What is asked → Report how many lines contain "from". The answer is a single number.

Input records →
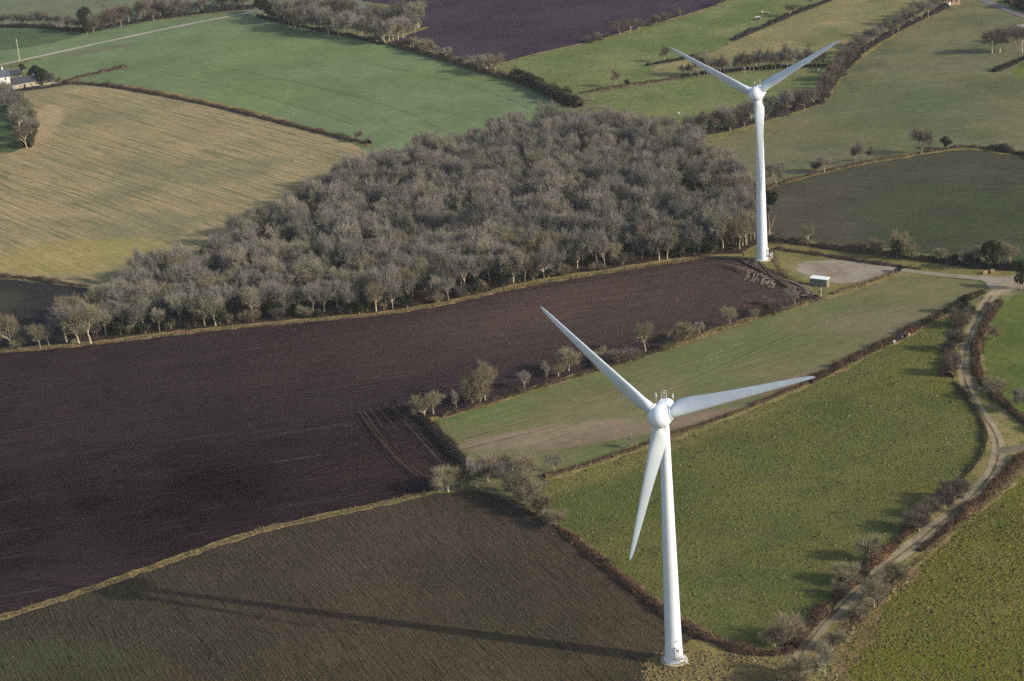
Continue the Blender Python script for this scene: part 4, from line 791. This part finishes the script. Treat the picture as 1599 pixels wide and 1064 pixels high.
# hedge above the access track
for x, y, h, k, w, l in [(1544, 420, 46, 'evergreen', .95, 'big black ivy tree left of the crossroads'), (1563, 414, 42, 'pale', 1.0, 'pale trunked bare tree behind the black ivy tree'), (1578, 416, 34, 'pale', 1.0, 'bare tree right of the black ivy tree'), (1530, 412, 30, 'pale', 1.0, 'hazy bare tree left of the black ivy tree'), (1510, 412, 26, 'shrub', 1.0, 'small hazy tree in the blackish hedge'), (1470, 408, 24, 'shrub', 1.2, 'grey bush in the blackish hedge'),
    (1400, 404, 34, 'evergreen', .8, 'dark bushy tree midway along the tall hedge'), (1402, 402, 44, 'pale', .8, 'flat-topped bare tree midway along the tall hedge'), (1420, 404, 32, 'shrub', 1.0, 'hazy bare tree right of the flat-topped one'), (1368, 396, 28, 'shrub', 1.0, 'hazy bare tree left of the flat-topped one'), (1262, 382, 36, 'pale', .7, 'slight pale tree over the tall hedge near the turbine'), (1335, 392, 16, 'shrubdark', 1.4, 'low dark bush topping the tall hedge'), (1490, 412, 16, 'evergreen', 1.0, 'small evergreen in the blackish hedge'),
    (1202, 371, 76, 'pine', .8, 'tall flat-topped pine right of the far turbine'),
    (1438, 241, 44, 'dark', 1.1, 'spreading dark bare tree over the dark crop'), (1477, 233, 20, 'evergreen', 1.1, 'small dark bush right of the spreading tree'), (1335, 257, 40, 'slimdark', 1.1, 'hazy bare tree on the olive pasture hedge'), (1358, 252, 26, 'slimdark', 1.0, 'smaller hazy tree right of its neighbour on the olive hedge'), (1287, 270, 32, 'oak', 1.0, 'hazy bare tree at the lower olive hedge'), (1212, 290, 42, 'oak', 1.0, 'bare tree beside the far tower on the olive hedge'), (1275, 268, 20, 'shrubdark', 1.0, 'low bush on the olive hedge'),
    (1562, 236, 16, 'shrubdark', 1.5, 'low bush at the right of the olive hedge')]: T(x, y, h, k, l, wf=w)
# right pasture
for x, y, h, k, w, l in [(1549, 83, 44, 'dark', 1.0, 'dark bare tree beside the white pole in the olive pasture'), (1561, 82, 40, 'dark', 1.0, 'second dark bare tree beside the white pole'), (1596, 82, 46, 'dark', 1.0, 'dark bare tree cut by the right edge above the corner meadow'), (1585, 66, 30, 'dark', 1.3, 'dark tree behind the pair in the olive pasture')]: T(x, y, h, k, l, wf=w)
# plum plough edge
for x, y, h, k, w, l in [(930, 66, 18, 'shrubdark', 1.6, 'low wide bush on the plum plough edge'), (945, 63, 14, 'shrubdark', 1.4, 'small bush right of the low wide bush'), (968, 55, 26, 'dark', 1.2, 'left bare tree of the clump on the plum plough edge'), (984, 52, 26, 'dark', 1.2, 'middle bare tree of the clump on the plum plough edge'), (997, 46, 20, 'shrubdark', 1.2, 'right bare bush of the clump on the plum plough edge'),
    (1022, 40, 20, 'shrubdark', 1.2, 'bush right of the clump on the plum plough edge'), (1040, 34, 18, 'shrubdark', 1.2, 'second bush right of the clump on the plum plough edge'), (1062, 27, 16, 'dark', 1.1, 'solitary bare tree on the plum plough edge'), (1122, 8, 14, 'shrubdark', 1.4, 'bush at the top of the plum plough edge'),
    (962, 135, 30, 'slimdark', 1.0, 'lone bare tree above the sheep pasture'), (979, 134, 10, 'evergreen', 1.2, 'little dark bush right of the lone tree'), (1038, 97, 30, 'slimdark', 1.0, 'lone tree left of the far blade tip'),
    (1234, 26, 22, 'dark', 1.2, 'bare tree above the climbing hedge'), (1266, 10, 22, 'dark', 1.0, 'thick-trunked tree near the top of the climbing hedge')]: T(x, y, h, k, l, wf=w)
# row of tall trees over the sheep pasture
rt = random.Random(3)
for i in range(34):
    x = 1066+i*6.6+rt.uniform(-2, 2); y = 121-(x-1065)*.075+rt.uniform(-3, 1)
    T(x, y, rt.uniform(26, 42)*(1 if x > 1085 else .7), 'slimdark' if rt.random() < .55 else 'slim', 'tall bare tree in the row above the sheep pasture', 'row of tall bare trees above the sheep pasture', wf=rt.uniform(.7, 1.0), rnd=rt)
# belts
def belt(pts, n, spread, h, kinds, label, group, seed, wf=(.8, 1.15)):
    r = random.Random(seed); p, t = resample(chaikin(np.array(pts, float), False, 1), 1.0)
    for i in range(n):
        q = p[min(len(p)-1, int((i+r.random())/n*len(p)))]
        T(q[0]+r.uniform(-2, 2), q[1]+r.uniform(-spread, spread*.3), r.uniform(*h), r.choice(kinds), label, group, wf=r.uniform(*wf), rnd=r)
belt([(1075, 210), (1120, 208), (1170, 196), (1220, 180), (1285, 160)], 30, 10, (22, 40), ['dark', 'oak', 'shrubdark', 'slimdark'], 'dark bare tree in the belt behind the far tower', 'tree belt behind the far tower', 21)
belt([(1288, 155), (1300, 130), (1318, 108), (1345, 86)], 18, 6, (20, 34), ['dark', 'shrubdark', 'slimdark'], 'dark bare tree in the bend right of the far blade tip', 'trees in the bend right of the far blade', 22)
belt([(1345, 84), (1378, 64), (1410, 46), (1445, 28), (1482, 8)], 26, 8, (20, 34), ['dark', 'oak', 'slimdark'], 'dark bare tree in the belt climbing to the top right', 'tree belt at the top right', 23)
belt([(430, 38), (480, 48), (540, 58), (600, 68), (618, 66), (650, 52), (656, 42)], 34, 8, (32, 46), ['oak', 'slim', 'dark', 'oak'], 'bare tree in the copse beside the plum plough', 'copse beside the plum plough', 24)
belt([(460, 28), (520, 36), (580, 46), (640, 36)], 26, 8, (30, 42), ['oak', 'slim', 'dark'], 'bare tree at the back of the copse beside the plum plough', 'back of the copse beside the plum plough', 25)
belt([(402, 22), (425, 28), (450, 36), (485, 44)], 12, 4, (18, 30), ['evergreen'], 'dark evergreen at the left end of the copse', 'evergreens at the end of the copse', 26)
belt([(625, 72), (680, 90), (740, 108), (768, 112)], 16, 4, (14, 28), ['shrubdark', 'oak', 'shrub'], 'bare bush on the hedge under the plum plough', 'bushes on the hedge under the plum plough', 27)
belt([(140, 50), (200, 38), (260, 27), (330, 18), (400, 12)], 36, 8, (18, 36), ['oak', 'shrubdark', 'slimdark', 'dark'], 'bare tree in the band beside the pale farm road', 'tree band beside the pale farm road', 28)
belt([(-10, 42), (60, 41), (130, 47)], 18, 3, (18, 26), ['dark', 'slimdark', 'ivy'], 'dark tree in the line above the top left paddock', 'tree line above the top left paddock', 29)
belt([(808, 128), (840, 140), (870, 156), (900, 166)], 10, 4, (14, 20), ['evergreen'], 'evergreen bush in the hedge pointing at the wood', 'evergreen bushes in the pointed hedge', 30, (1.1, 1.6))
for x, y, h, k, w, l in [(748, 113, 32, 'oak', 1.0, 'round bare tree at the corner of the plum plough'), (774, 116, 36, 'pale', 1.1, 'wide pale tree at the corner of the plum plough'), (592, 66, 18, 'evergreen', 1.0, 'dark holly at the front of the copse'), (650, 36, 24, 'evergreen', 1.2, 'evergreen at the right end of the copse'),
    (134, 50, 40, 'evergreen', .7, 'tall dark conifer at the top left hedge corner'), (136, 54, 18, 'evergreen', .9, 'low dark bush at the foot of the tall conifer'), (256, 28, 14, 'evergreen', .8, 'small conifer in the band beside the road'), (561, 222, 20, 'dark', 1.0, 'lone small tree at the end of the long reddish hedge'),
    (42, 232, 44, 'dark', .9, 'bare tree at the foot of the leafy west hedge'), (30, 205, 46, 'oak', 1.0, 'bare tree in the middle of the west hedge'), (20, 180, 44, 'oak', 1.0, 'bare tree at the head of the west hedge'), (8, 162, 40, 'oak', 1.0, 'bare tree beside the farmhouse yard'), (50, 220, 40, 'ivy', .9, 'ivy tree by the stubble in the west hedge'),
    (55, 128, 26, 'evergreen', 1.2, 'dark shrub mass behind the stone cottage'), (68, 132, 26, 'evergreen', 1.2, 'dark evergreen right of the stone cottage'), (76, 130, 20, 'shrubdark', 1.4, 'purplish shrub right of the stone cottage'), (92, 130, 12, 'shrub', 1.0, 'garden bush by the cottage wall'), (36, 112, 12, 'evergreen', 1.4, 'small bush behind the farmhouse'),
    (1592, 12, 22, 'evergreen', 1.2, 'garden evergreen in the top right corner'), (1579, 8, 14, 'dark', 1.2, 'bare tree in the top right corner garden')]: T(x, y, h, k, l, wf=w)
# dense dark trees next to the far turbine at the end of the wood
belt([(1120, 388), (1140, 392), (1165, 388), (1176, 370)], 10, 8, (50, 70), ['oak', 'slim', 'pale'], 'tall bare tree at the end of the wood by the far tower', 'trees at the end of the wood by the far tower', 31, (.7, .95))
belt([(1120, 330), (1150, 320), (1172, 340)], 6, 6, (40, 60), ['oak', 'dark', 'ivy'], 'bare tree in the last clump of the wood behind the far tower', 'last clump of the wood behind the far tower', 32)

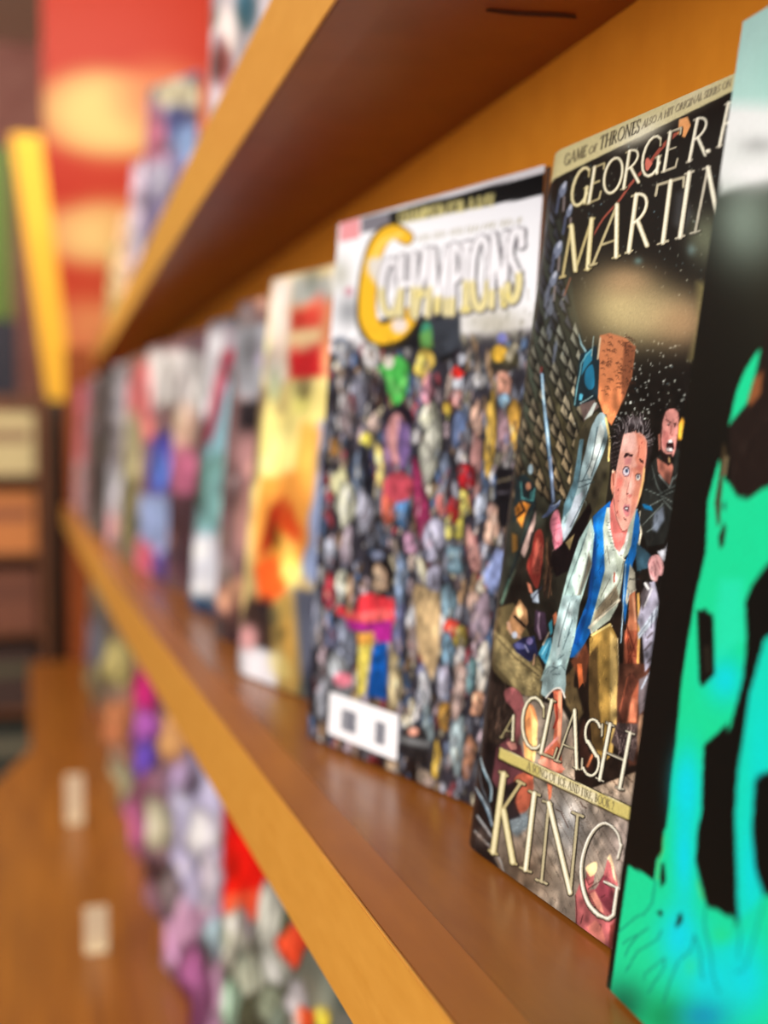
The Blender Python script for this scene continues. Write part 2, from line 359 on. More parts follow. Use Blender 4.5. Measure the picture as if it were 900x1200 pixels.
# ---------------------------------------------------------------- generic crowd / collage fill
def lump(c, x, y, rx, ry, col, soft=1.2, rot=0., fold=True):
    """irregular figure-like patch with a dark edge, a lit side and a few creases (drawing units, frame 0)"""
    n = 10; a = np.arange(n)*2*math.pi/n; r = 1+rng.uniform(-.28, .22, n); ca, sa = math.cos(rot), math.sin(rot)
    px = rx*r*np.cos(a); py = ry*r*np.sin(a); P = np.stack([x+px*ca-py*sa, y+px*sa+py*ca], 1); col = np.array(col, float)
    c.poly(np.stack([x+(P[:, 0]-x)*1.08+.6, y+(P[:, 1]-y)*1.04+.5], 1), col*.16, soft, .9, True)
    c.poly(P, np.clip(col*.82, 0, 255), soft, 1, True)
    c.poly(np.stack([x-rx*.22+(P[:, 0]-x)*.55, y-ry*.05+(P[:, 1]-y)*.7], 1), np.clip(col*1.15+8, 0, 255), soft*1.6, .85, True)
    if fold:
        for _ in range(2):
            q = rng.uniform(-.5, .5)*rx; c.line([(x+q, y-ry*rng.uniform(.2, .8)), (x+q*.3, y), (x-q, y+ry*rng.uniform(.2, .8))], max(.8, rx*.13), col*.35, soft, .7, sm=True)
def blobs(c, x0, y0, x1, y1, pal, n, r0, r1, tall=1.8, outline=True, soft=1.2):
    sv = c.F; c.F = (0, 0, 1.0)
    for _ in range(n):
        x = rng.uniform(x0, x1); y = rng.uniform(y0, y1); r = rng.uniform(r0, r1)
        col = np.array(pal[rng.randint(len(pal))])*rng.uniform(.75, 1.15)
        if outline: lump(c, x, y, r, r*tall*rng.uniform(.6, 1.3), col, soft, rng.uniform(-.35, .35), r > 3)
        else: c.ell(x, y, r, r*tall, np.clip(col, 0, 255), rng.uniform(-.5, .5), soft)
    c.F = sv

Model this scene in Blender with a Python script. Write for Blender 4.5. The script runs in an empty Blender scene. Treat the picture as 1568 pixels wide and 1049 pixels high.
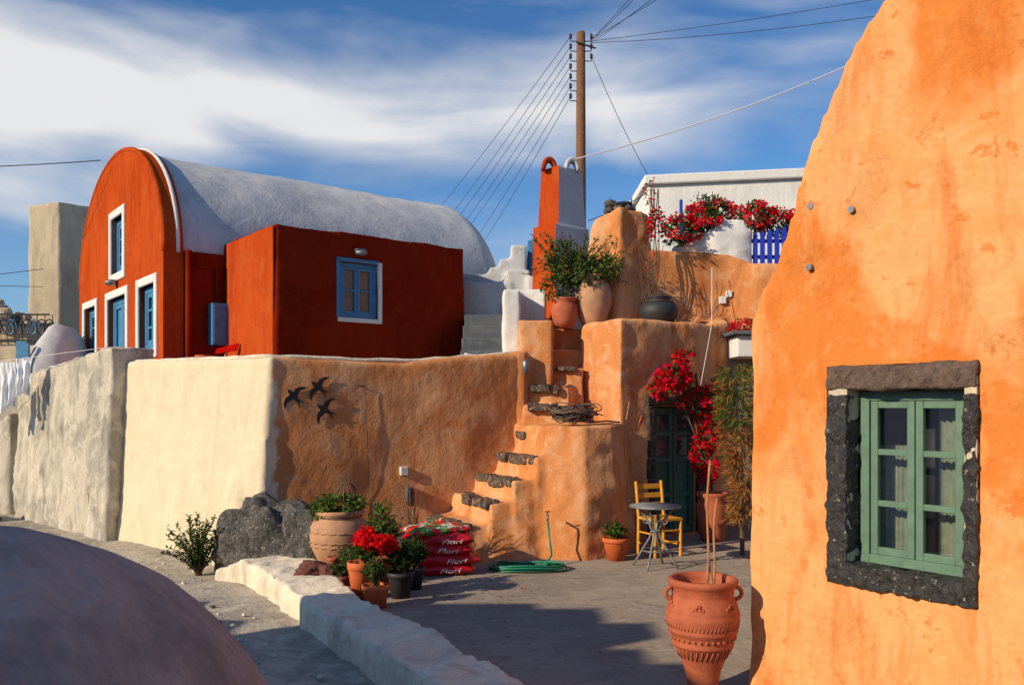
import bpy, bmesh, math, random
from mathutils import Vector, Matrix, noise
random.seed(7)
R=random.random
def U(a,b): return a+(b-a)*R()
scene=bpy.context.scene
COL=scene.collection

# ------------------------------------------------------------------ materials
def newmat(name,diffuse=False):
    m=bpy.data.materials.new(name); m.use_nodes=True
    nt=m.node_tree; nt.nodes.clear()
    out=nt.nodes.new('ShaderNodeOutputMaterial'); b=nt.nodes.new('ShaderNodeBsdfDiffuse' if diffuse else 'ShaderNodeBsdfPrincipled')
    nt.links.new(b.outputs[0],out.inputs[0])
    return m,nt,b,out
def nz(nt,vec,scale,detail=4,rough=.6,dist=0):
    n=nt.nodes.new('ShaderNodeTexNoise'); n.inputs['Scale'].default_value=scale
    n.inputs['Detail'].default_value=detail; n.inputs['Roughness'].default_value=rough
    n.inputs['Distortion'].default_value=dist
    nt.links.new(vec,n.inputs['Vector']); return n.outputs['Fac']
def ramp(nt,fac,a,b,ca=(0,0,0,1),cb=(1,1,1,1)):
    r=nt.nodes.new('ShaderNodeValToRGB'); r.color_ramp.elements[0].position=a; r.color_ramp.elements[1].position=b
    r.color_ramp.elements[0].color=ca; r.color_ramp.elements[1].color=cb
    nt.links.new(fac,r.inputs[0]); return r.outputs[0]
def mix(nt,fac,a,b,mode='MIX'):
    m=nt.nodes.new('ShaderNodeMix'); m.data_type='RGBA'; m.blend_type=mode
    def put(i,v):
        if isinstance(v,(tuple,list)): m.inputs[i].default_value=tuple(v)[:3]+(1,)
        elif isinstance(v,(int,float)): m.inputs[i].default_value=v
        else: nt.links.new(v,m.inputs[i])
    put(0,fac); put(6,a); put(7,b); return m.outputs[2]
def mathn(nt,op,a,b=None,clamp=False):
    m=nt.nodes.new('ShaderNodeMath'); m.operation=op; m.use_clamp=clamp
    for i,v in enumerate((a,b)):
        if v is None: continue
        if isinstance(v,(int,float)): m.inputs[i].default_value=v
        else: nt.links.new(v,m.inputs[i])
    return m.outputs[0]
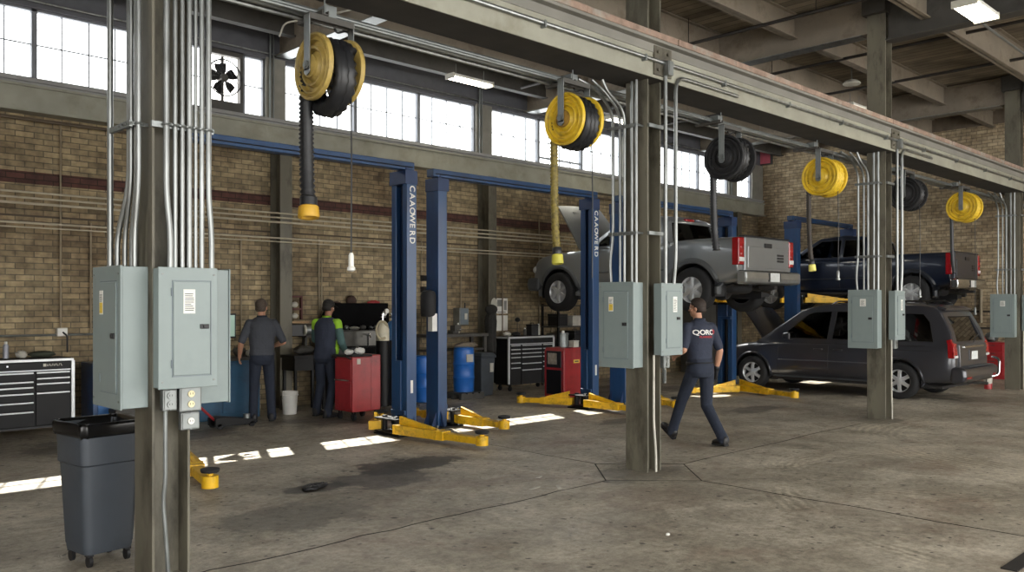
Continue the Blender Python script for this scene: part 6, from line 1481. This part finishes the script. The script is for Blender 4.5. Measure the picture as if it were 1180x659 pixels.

Solution → 4